Many experts have also hypothesized that the reason for this outburst could have been a landslide or avalanche. "We don't know of any big glacial lakes in this region. An avalanche is quite common, and there could have been one, but an avalanche on its own would not result in an increase in the flow of water in the river. The water has to come from a source. As of now, we do not know what this source is," said Professor H C Nainwal, a glaciologist at the Hemwati Nandan Bahugina Harhwal University in Srinagar. However, Argha Banerjee, a glaciologist at the Indian Institute of Science Education and Research (IISER) in Pune, argues that there could have been a glacial lake in the region unknown to many.

Nevertheless, there are five NDRF teams (one from Dehradun and four from New Delhi) that have been mobilized for an emergency rescue operation to locate those displaced by the floods and continue to evacuate thousands of locals. The Indian Army has also committed to six columns, with a hundred soldiers each, and aerial monitoring with one Advanced Light Helicopter (ALH) and two Cheetah helicopters. 

The CM of Uttarakhand, Shri Trivendra Singh Rawat, made an aerial survey of the region and announced that the number of people missing is likely to rise. He also stated that the Army, Into-Tibetian Border Police (ITBP), and personnel from the State and National Disaster Relief Forces are conducting rescue operations. He further conveyed that though experts are working around the clock to determine a precise reason behind the disaster with the government aiming is to save as many lives as possible with the full support of the central government.

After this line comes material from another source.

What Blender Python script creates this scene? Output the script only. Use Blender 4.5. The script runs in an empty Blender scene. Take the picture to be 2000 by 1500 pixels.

Many global leaders offered their condolences to the victims' families, French President Emmanuel Macron, and the Japanese Ambassador to India Satoshi Suzuki, to name a few. The United Nations Secretary-General António Guterres also conveyed via a press statement that he was deeply saddened by the reported loss of life and dozens missing due to the glacial outburst and offered condolences to the families of the victims. He also said that the United Nations stands ready to contribute to ongoing rescue and assistance efforts if necessary.

With the ongoing rescue operations to help save as many civilians and experts working to confirm the glacial outburst's actual cause, it is the need of the hour for the entire nation to stand united with the families of the victims and pray for the speedy recovery of those injured or displaced due to the disaster.